Toute la politique économique du gouvernement a été de baisser les charges des entreprises pour augmenter leurs marges, relancer l’investissement et l’emploi. Pourtant, l’investissement ne décolle pas…
Le discours des entreprises a changé. Avant, elles disaient : on a trop de charges, trop de fiscalité. Maintenant, elles disent : on a des commandes, il faut des machines, pour avoir des machines, il faut des financements, et pour avoir des financements, il faut des commandes fermes. Et on n'a pas de commandes fermes si l'on n'a pas de machines. Parfois on a, c'est vrai, l'impression de tourner en rond. J'ai demandé à Bpifrance [la Banque publique d'investissement] de prendre plus de risques : nos prêts aux entreprises ont augmenté de 31 % au premier semestre.

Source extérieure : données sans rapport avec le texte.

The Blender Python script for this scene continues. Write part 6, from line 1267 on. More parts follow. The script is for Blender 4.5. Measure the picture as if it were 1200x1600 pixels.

Cela veut-il dire que les banques privées ne font pas leur travail de financement de l’économie ?
Ce qui est sûr, c’est que Bpifrance prend des parts de marché. Nous vivons dans un monde où il y a une abondance de liquidités. Mais ce qui est difficile pour un patron de PME, ce n’est pas le financement, mais l’amorçage du tour de table. Le rôle de la BPI, c’est donc d’ouvrir le chemin, dire «nous, on y va».
Vous pensez sincèrement qu’une baisse du chômage est possible en 2016 ?
Oui, absolument. Les fondamentaux du début de l’année n’ont pas changé : pétrole pas cher, euro faible, taux d’intérêts bas. Le pacte de responsabilité et le CICE commencent à monter en puissance. Par exemple, le préfinancement du CICE par Bpifrance est devenu le principal instrument de la trésorerie des PME. Toutes les entreprises ont fini par comprendre que le CICE est hyper simple à utiliser. Tous les indicateurs favorables à la croissance sont là, avec deux bémols. Le premier concerne le ralentissement de l’économie chinoise. Mais je ne crois pas trop à un impact sur notre économie. L’autre bémol concerne l’investissement. Mais le climat est en train de changer. Je suis convaincu que l’on va constater un redémarrage de l’investissement dans les mois qui viennent. Et donc, au final, une reprise de l’emploi.